You say OLED as organic light emitting diode and does not require backlighting but LED also stands for light emitting diode, so why does the latter require backlighting?

Oreo's picture

With LED sets, you are looking at an LCD panel with LEDs creating light behind it. With OLED, you are looking directly at a panel of Organic LEDs creating light.

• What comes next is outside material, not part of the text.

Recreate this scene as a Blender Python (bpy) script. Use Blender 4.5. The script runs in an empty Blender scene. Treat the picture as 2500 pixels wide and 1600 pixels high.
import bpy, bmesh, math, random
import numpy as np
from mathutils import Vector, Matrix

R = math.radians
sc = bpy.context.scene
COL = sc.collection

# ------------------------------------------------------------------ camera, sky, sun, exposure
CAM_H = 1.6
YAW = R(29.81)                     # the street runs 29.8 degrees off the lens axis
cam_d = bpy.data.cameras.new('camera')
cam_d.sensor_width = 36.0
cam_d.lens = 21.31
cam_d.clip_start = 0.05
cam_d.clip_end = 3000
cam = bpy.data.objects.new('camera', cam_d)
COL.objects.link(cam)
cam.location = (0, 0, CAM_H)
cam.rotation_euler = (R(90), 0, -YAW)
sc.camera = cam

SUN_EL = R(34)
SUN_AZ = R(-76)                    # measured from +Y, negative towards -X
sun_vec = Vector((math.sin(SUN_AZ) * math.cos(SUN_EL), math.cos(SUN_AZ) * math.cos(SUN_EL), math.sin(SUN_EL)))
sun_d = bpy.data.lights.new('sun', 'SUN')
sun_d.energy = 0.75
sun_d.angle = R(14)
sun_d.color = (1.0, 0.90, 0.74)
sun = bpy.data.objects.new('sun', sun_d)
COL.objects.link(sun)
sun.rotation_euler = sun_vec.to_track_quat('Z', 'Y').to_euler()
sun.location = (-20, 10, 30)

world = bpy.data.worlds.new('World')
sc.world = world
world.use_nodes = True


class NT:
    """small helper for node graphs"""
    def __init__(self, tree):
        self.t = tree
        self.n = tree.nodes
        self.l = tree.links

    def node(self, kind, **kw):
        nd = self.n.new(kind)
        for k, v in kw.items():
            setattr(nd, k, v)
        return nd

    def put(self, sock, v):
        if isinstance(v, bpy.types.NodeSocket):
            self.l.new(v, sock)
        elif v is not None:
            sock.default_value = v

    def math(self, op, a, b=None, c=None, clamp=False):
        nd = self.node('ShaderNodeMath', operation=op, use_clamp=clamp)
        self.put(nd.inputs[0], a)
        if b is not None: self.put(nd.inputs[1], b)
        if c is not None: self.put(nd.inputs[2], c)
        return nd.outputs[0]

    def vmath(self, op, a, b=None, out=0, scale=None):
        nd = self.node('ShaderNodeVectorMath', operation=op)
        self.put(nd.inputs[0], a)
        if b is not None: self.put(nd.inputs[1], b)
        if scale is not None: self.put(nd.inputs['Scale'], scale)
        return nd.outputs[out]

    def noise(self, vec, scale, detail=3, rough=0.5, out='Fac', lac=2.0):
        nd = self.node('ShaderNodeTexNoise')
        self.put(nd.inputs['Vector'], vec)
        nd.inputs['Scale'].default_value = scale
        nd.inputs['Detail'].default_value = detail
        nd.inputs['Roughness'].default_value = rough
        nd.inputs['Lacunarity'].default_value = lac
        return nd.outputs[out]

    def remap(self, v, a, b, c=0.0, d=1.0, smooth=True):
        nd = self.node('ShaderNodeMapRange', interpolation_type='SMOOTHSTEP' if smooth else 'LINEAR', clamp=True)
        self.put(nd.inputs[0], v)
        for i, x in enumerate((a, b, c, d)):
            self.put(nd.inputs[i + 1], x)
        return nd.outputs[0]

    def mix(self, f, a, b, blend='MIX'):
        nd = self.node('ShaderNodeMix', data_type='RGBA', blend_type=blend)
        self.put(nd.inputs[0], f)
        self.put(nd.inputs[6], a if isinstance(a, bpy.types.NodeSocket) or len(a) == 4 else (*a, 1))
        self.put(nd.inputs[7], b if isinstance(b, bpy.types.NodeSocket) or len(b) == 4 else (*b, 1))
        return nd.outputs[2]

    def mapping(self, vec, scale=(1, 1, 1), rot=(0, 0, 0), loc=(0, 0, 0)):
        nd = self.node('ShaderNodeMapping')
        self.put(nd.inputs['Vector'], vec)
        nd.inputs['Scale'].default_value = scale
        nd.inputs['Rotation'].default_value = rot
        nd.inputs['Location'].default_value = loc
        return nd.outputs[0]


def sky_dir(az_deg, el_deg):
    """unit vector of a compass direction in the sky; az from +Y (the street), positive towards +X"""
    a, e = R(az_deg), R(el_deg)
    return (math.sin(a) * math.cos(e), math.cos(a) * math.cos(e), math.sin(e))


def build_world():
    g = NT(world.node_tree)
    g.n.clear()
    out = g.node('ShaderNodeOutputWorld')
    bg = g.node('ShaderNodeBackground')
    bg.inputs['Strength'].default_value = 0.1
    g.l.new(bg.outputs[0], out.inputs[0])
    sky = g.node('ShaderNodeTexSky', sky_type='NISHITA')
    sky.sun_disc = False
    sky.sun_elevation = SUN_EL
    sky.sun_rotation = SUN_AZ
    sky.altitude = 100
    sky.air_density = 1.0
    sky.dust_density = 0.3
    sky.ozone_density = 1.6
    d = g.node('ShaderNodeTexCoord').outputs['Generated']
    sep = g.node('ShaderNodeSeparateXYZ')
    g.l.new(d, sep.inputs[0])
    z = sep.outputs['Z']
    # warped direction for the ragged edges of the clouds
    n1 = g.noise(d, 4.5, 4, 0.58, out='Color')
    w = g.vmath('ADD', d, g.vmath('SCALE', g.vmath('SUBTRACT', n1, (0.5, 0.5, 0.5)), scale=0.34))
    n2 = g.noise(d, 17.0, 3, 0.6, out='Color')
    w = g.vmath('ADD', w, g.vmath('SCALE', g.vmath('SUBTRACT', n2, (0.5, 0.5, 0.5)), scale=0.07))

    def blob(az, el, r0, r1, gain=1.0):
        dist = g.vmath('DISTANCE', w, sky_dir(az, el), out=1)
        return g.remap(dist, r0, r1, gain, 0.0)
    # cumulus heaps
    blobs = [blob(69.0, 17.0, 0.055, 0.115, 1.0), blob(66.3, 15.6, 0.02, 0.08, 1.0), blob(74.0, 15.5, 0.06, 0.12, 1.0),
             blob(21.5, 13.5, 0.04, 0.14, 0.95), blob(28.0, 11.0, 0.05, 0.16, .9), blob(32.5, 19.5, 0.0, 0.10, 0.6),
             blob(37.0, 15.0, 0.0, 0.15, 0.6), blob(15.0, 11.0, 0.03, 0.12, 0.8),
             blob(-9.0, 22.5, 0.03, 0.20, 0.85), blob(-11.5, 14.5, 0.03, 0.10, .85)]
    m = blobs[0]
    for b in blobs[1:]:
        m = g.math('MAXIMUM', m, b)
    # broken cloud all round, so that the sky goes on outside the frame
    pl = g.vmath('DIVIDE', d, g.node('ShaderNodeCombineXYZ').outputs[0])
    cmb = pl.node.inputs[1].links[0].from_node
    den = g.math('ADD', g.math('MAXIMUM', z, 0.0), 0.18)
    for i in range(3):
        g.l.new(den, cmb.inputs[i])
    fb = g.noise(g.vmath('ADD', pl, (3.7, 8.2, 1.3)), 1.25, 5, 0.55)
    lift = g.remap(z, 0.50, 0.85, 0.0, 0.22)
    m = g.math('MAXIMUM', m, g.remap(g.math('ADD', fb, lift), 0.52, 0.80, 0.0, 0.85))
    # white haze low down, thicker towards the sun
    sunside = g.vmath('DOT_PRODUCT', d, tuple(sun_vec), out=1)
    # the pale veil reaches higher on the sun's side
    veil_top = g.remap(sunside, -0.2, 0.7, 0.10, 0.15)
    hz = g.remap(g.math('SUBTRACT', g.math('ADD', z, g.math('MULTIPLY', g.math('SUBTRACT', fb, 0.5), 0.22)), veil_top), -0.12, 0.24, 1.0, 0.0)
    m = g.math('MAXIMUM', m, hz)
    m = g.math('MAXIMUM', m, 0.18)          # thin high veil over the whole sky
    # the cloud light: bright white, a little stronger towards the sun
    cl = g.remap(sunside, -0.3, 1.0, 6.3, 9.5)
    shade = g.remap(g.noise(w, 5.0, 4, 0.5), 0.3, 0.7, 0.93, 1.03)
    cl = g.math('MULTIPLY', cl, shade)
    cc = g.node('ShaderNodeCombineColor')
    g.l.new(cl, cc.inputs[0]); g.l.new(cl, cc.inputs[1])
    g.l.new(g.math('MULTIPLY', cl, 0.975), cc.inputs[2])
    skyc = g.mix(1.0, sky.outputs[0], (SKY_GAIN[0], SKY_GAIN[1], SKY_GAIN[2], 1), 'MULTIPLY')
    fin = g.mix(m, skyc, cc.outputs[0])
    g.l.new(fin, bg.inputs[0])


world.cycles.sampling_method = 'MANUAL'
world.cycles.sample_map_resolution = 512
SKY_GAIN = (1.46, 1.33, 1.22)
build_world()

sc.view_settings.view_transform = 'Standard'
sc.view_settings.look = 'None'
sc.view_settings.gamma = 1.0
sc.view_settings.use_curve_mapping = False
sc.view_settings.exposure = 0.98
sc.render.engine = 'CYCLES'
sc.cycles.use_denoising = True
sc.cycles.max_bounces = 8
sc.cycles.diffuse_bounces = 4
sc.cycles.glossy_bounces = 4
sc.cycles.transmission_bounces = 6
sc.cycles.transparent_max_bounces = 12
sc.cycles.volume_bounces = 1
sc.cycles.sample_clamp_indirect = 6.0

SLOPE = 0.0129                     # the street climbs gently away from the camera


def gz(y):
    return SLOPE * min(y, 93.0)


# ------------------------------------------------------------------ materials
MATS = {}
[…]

It's because companies selling LCD sets wanted to give them a new buzzword. Sets branded as LED use an LCD panel backlit with LEDs instead of CFL tubes. Some of these are edge-lit, some are directly backlit with arrays of LEDs that turn on and off when that part of the screen is dark. CFL backlights were just constant light, and the LCD panel had to block that light for dark scenes

drny's picture

Plasma ruled in the early days of 720P and 1080P.
However LCD's eventually overtook the market due to cost to quality ratio versus Plasma. Simply put Plasma looked great but way to costly compared with LCDs.
OLED look great in a dark room environment. However their visual impact is highly reduced in daylight environment.
What we have currently is the same battle of Plasma vs. LCDs of
2005-2010. Now OLED vs LED (LCD improved).
Cost to quality ratio will again eventually determine if OLED will win or at least survive.

Philt56's picture

Not sure how you enter these values? You show 10 sets of values (lum R G B)', but the lowest value I can select for lu is 50, so his to enter values for 19-40? These are under white balance sub menu. Is the first number 10-100 the IRE value? If so is the second number target luminance or adjusting luminance? Target luminance default is 50. Is that left alone? Is the lum value for adjusting luminance?


Philt56's picture

Enter values for 10-40 typo

dgtv's picture

I just buy it, but how can I view my smartphone screen on my TV?